CJ Eller – @cjeller on micro.blog – had a take on Personal Knowledge Management that resonated with me, in his articleGarbage Heap:

I’ve bounced off of personal knowledge management tools like crazy. Wikis? Digital gardens? Zettelkasten systems? Nothing sticks.

I’m a nerd, and I love the idea of capturing all the things I read, the information I learn, and being able to harvest it later for some great good.

I have tried all the software tools. Some stick more than others. Some of the time I end up knowing I have information, but not knowing which software silo I stuck it in. Am I getting value from these attempts at capturing everything I know? Probably not, at least most of the time.

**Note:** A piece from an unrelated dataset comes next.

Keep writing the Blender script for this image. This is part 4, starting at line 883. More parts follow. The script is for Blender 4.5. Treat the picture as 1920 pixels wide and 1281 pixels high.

To illustrate the point of being driven crazy by ‘knowledge’, Eller quotes a short story Funes, His Memory by Jorge Luis Borges:

Without the ability to generalize and abstract away his memories, Funes is left with a garbage heap that keeps piling up. “Funes, His Memory” is a story not of a gifted individual but a cursed one, trapped in an endless web of memories with no way out. A nightmare.

Is there a point to capturing every piece of information that passes us by? Probably not, but there is something enticing about the idea of being able to somehow extract ‘knowledge and wisdom’ from disparate sources of ‘information’.

I think that CJ has it right; it’s a fool’s errand.